Grilled cheese sandwich: a classic for the ages

I love eating things I’ve never had before, especially if they’re foreign or weird and unusual, and on top of that I love, love, looooove grilled cheese sandwiches. Here I was, about to get both!

The egg, which came cut in quarters and with a small side of thick, wholegrain mustard, was in a word, phenomenal. How something so small could pack so much loud, unique flavor is mind-boggling to me. A little smear of the mustard on each bite, and that egg was gone in a matter of minutes, perhaps even seconds.

Mmmm warm cheesy goodness

The grilled cheese sandwich, which also came with a side of the thick, slightly spicy mustard, was great too. The cheddar, from Dublin, Ireland according to the menu, was a creamy white and not the school bus yellow most often associated with this cheese. The bread was toasted to a deep golden perfection and pressed just enough so that it wasn’t squished flat. It was hot without being scorching, just enough that it melted the cheese, making it ooze out in delicious gooey strings. Even the few pickle slices on the plate were tasty, and since they were just a little on the spicy side, Flaneur let me have them all. Win!

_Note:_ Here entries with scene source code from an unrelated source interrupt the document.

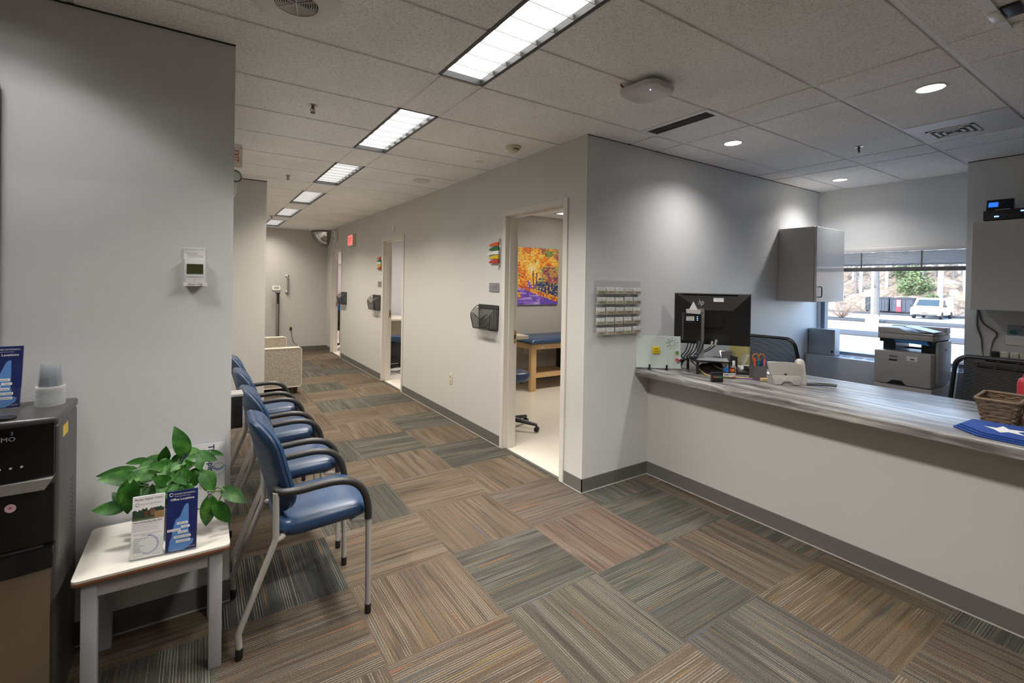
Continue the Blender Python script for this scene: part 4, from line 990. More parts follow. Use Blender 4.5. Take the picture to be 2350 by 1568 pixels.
def magnet(label, col, shape, x, z):
    q = onC('fridge_magnet', label, 'magnet', 3.02, 2.355, -.70); q['group'] = 'magnets on the little white board'
    m = MB(mat('magnet_'+col[0], col[1], .4), BLK if shape == 'sq' else PAPER); m.X = X
    if shape == 'sq':
        m.box(x-.028, x+.028, -.014, -.0008, z-.028, z+.028, bev=.005)
        for e in (-.009, .006): flat(m, [(p[0]+e, p[1]*1.6) for p in circ(.0032, 10)], (x, -.0146, z+.010), mi=1)
        ringpoly(m, .0155, .018, 200, 340, (x, -.0146, z+.004), mi=1)
    else:
        m.X = X @ Matrix.Translation((x, -.0008, z)) @ Matrix.Rotation(PI/2, 4, 'X'); m.lathe([(0, 0), (.0165, 0), (.0165, .006), (0, .007)], seg=20, cap=False)
        m.X = X; ringpoly(m, .013, .0152, 0, 360, (x, -.0083, z), mi=1, n=18)
    m.build('disc', q)
magnet('yellow square smiley magnet on the little white board', ('yellow', (.72, .52, .01)), 'sq', -.018, .150)
magnet('green round badge magnet on the little white board', ('green', (.10, .26, .04)), 'ro', .140, .135)
magnet('red round badge magnet below the green one on the board', ('red', (.55, .05, .07)), 'ro', .140, .080)

# riser, monitor, small computer
t = onC('monitor_riser', 'black metal riser shelf holding the monitor on the counter', 'monitor stand', 3.295, 2.115, -.66)
m = MB(BLKM); m.box(-.130, .130, -.125, .125, .088, .100, bev=.003); m.build('shelf', t)
for sx in (-1, 1):
    for sy in (-1, 1): m = MB(BLKM); m.box(sx*.115-.008, sx*.115+.008, sy*.112-.008, sy*.112+.008, 0, .088); m.build('leg', t)
SILV = mat('stand_silver', (.38, .38, .385), .35, .4)
t = onC('computer_monitor', 'large black monitor seen from behind on a silver stand', 'monitor', 3.268, 2.07, -.95, z=CZ+.1005)
m = MB(SILV); m.prism(rrect(.22, .17, .015, 4), 'z', 0, .010, bev=.003); m.build('stand_base', t)
m = MB(SILV); m.box(-.105, -.055, .0, .022, .010, .37, bev=.003); m.prism([(-.012, .355), (.08, .30), (.08, .36), (-.012, .385)], 'x', -.102, -.058); m.build('stand_neck', t)
mz, mh, mw = .300, .198, .268
bk = MB(mat('monitor_back', (.016, .016, .017), .42))
def backring(sx, sz, y): return [(sx*a, y, mz+sz*b_) for a, b_ in ((-1, -1), (1, -1), (1, 1), (-1, 1))]
rings = [backring(mw, mh, .128), backring(mw, mh, .112), backring(mw-.004, mh-.004, .106), [(a*.42+.03, .062, mz-.02+b_*.46*mh) for a, b_ in ((-mw, -1), (mw, -1), (mw, 1), (-mw, 1))]]
rv = [[bk.v(p) for p in r] for r in rings]
for a, b_ in zip(rv, rv[1:]):
    for k in range(4): bk.f([a[k], a[(k+1) % 4], b_[(k+1) % 4], b_[k]])
bk.f(rv[0]); bk.f(rv[-1]); bk.box(-.075, .075, .05, .064, mz-.06, mz+.04)
mb_ = bk.build('housing', t, ang=5)
m = MB(mat('monitor_bezel', (.30, .33, .36), .3, .5)); m.box(-mw-.0015, mw+.0015, .1285, .1305, mz-mh-.0015, mz+mh+.0015); m.build('bezel', t)
m = MB(mat('screen_glow', (.02, .02, .025), .2)); m.box(-mw+.006, mw-.006, .1306, .1312, mz-mh+.010, mz+mh-.006); m.build('screen', t)
m = MB(mat('logo_silver', (.6, .6, .6), .3, .3))
m.X = Matrix.Translation((0, .0815, mz+.128)) @ Matrix.Rotation(math.radians(-19.7), 4, 'X'); letters(m, 'hp', .062, (-.078, -.0015, 0), shear=.25, sx=.62); m.build('logo', t)
m = MB(PAPER, INK); m.X = Matrix.Translation((.045, .0893, mz+.150)) @ Matrix.Rotation(math.radians(-19.7), 4, 'X')
m.box(-.035, .035, -.002, .0, -.0155, .0155)
for q in range(14): m.box(-.031+.0044*q, -.031+.0044*q+(.0012, .0024)[q % 3 == 0], -.0023, -.002, .002, .011, 1)
letters(m, 'MON 0142', .008, (0, -.0023, -.007), mi=1); m.build('asset_label', t)
m = MB(BLKG); m.box(-.22, .18, .100, .1055, mz+mh-.012, mz+mh-.006); m.build('vent_slot', t)
t = thing('mini_computer', 'small black computer hung on the back of the monitor stand', 'computer', (3.093, 2.114, 1.245), -.72)
m = MB(BLK); m.box(-.070, .055, -.02, .02, -.14, .062, bev=.004); m.build('case', t)
m = MB(PAPER, INK); m.box(-.052, .004, -.0215, -.020, .008, .040); letters(m, 'W5162', .013, (-.024, -.0217, .029), mi=1); letters(m, '00421', .009, (-.024, -.0217, .016), mi=1); m.build('asset_label', t)
m = MB(emis('led_pale', (.35, .6, .9), 1.2))
for q in range(3): m.box(.022, .030, -.0212, -.020, .012+.012*q, .016+.012*q)
m.build('indicator_lamp', t)
t = thing('paper_boat', 'folded white paper hat perched on the small black computer', 'paper craft', (3.092, 2.107, 1.3085), -.72); t.scale = (.85, .8, .95)
m = MB(PAPER); m.poly([(-.058, -.026, 0), (.046, -.026, -.006), (.05, -.027, .026), (-.06, -.027, .032)]); m.poly([(-.058, .02, 0), (.046, .02, -.006), (.05, .021, .026), (-.06, .021, .032)]); m.poly([(.046, -.026, -.006), (.05, -.027, .026), (.05, .021, .026), (.046, .02, -.006)]); m.poly([(-.058, -.026, 0), (-.06, -.027, .032), (-.06, .021, .032), (-.058, .02, 0)])
for yy in (-.004, .004): m.poly([(-.04, yy*5, .02), (.032, yy*5, .02), (-.004, yy*.2, .092)])
m.poly([(-.04, -.02, .02), (-.04, .02, .02), (-.004, .0008, .092), (-.004, -.0008, .092)]); m.poly([(.032, -.02, .02), (.032, .02, .02), (-.004, .0008, .092), (-.004, -.0008, .092)])
m.build('folded_sheet', t)
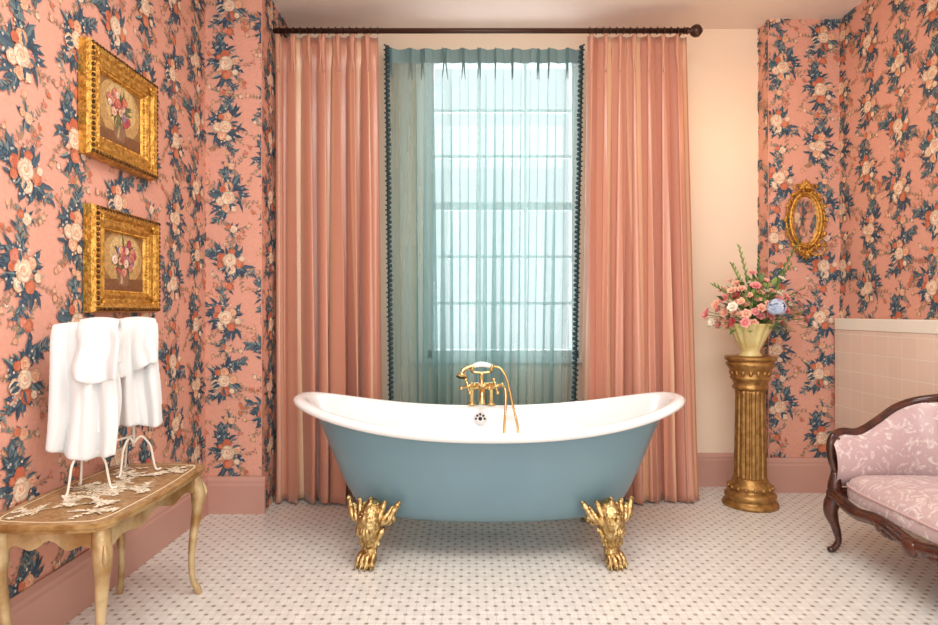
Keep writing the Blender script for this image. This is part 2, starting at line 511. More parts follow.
def paper_polys(w, h, du=0.0):
    P = []
    cu, cv = 0.258, 0.35
    ni, nj = int(w/cu)+8, int(h/cv)+3
    for i in range(-1, ni):
        for j in range(-1, nj):
            x = i*cu - du % (cu*6); y = j*cv+(0.5*cv if i % 2 else 0)
            jr = random.Random((i*31+(j % 4)*7) % 97)
            x += jr.uniform(-.025, .025); y += jr.uniform(-.025, .025)
            if -.28 < x < w+.28 and -.28 < y < h+.28:
                for k, (p, c) in enumerate(CL[(i*2+j) % 6]):
                    P.append(([(a+x, b+y) for a, b in p], c, 0.0012+k*0.9e-5))
                for k, (p, c) in enumerate(SPR[(i+j) % 4]):
                    P.append(([(a+x+.01, b+y+cv*.5) for a, b in p], c, 0.0006+k*0.9e-5))
    return P

def poly_sheet(name, specs, thick, material, parent=None, bg=BG):
    vs = []; fs = []; cols = []
    for (o, U, V, N, w, h, polys) in specs:
        o = Vector(o); U = Vector(U); V = Vector(V); N = Vector(N)
        b = len(vs)
        for n in (0, -thick):
            for (a, c) in ((0,0),(w,0),(w,h),(0,h)):
                vs.append(o+U*a+V*c+N*n)
        for f in ((0,1,2,3),(7,6,5,4),(0,4,5,1),(1,5,6,2),(2,6,7,3),(3,7,4,0)):
            fs.append(tuple(i+b for i in f)); cols.append(bg)
        for (p, c, n) in polys:
            q = clip(p, w, h)
            if len(q) < 3: continue
            b = len(vs)
            for (a, cc) in q: vs.append(o+U*a+V*cc+N*n)
            fs.append(tuple(range(b, b+len(q)))); cols.append(c)
    me = bpy.data.meshes.new(name); me.from_pydata([tuple(v) for v in vs], [], fs); me.update()
    at = me.color_attributes.new('Col', 'FLOAT_COLOR', 'CORNER')
    dat = []
    for p, c in zip(me.polygons, cols):
        dat += list(lin(c))*p.loop_total
    at.data.foreach_set('color', dat)
    me.materials.append(material)
    ob = bpy.data.objects.new(name, me)
    return link(ob, parent)

# ---------------------------------------------------------------- room
XL, XR, YB, H = -1.45, 2.28, 3.97, 2.9
Y0 = -0.8
CHX, CHY = -1.14, 3.44
RHX, RHY = 1.837, 3.84
poly_sheet('wall_left', [((XL,Y0,0),(0,1,0),(0,0,1),(1,0,0), CHY-Y0, H, paper_polys(CHY-Y0, H))], 0.1, M['wp'])
poly_sheet('wall_alcove', [((XL,CHY,0),(1,0,0),(0,0,1),(0,-1,0), CHX-.002-XL, H, paper_polys(CHX-XL, H, 0.4)),
                      ((CHX,CHY+0.0005,0),(0,1,0),(0,0,1),(1,0,0), YB-CHY-.001, H, paper_polys(YB-CHY, H, 0.9))], 0.1, M['wp'])
poly_sheet('wall_pier', [((RHX+.002,RHY,0),(1,0,0),(0,0,1),(0,-1,0), XR-RHX-.002, H, paper_polys(XR-RHX, H, 0.2)),
                      ((RHX,YB,0),(0,-1,0),(0,0,1),(-1,0,0), YB-RHY-.0005, H, paper_polys(YB-RHY, H, 1.1))], 0.1, M['wp'])
poly_sheet('wall_right', [((XR,RHY,0),(0,-1,0),(0,0,1),(-1,0,0), RHY-Y0, H, paper_polys(RHY-Y0, H, 0.5))], 0.1, M['wp'])
WX0, WX1, WZ0, WZ1 = -0.27, 0.70, 0.81, 2.74
m = MB()
m.box((CHX-.1,YB,0),(WX0,YB+.16,H)); m.box((WX1,YB,0),(RHX+.1,YB+.16,H))
m.box((WX0,YB,0),(WX1,YB+.16,WZ0)); m.box((WX0,YB,WZ1),(WX1,YB+.16,H))
m.obj('wall_back', M['peachwall'], smooth=False)
boxobj('floor', (XL-.1,Y0,-.1), (XR+.1,YB+.16,0), M['floor'])
boxobj('ceiling', (XL-.1,Y0,H), (XR+.1,YB+.16,H+.1), M['ceil'])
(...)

I had been to Wilfie & Nell before, but it was a super-packed weekend night and everyone I was with kept their consumption to the liquid variety. Actually, it was so busy that I never even saw a menu. I was just handed a beer without even knowing what this bar was capable of feeding me.  But now that I know there’s a menu and what’s found opposite of the beers and the liquors, I might have to make this a regular spot. That Scotch egg just demands to be eaten more often, no matter how ridiculous it is.